A 21st Century Gathering Center Reflecting 8000 Years Along the Mississippi River

2009 NACo Achievement Award Winner

Dakota County, Minn., MN

About the Program

Category: Parks and Recreation (Best in Category)

Year: 2009

Dakota County set out to develop a new park visitor facility that would combine innovative “green” sustainable principles with a unique interpretive connection to a site that reflects the area’s 8000-year history of human habitation. The Schaar’s Bluff Cultural Gathering Center is an ultra-efficient, near zero-energy building that provides both demonstrated cost savings in its operation, as well as a unique visitor experience. Designers, county staff, landscape architects, Native Americans, and ecologists worked collaboratively on the project, which consists of a 3500 square foot nature center with adjacent wind turbine located on a dramatic 100-foot high bluff above the Mississippi River in the Spring Lake Park Reserve.
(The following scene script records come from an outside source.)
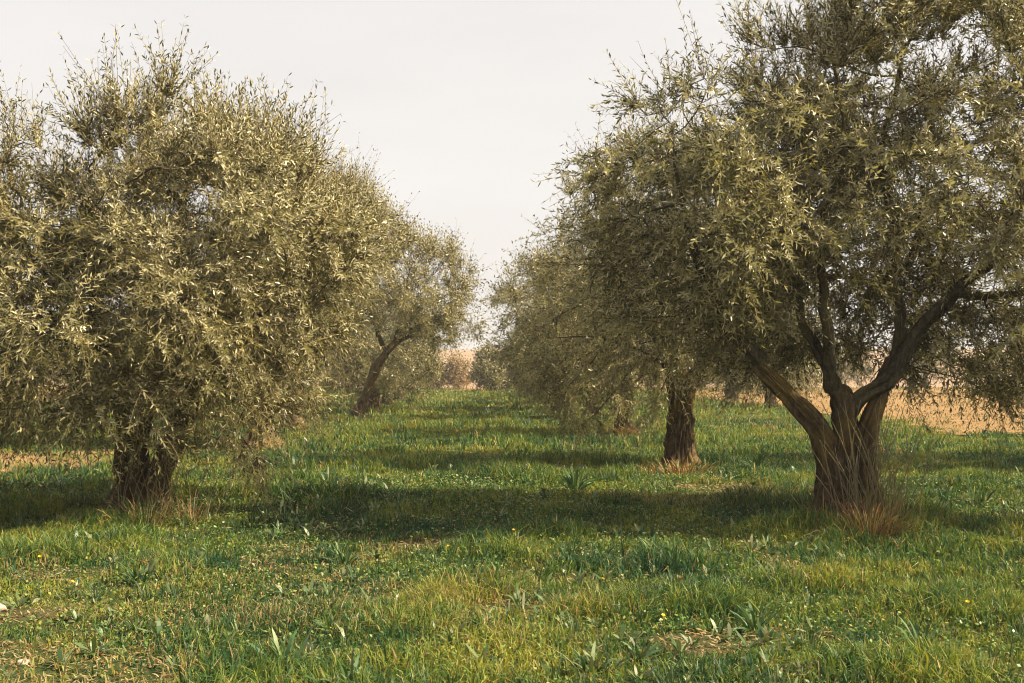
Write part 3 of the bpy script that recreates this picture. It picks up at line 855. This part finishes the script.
# ---------------------------------------------------------------- single plants placed where they stand
def gp(px, py):
    """ground point under a spot of the photograph (flat ground, eye 1.6 m up)"""
    d = 1760. / (py - 368.)
    return (px - 478.) / 1100. * d, d

def ribbon_tuft(seed, n, L, w, spread, tints, droop=.6, K=6, base_r=.03, fold=True, wide_mid=True):
    """a tuft of long arching leaves, each a ribbon with its own curve; local coordinates"""
    rng = np.random.default_rng(seed)
    V, F, S, T = [], [], [], []; c = 0
    for k in range(n):
        a = rng.random() * 2 * PI; el = rng.uniform(*spread)
        l = rng.uniform(*L); ww = rng.uniform(*w)
        d = np.array([math.cos(a) * math.sin(el), math.sin(a) * math.sin(el), math.cos(el)])
        b = np.array([math.cos(a), math.sin(a), 0]) * rng.random() * base_r
        s = np.array([-math.sin(a + rng.normal() * .5), math.cos(a + rng.normal() * .5), rng.normal() * .2]); s /= np.linalg.norm(s)
        dr = droop * rng.uniform(.3, 1.2)
        p = b.copy(); tt = np.linspace(0, 1, K); st = l / (K - 1)
        col = tints[rng.integers(len(tints))] * rng.uniform(.8, 1.2)
        for i, t in enumerate(tt):
            wd = ww * (.55 + .9 * math.sin(PI * min(t * 1.0, 1)) if wide_mid else 1.0 - .7 * t) * (1 if i < K - 1 else .06)
            V += [p - s * wd / 2, p + s * wd / 2]
            dd = d + np.array([math.cos(a) * .5, math.sin(a) * .5, -1.0]) * dr * t * t
            dd /= np.linalg.norm(dd); p = p + dd * st; p[2] = max(p[2], .004)
            if i < K - 1:
                q = c + 2 * i; F += [q, q + 1, q + 3, q + 2]; S.append(4); T.append(col)
        c += 2 * K
    return np.array(V), np.array(F), np.array(S), np.array(T)

def place_tuft(name, label, cat, px, py, data, mat, group=None, rot=0, scale=1):
    x, y = gp(px, py)
    me = mesh_np(name, data[0], data[1], data[2], mat, pcols={'tint': data[3]})
    o = link(name, me, loc=(x, y, h1(x, y) - .01)); o.rotation_euler[2] = rot; o.scale = (scale,) * 3
    return tag(o, label, cat, group)

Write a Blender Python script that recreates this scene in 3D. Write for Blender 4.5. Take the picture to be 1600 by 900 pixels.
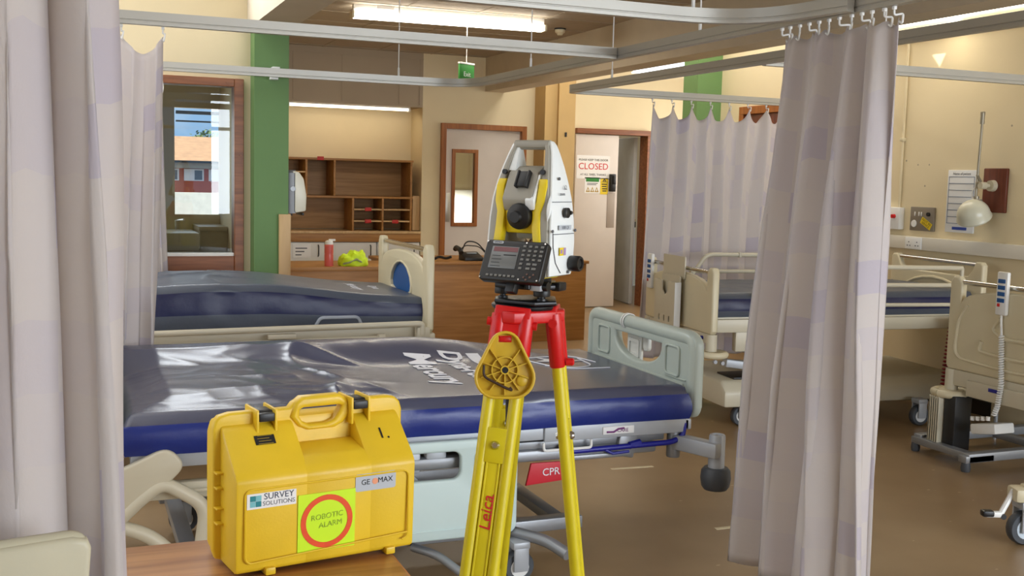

Along with restoring the site ecology that had been disturbed through agricultural use, it is now connected with cultural influences and historical significance to create an inviting public facility. For thousands of years, native people gathered on the bluff over the river, often sitting around a campfire to stay warm or cook. Consequently, the building alludes to indigenous values, hugging the bluff with its round shape mimicking a campfire. Its use of 21st century technology allows it to exist lightly on the land, almost as the first residents to the site did centuries ago.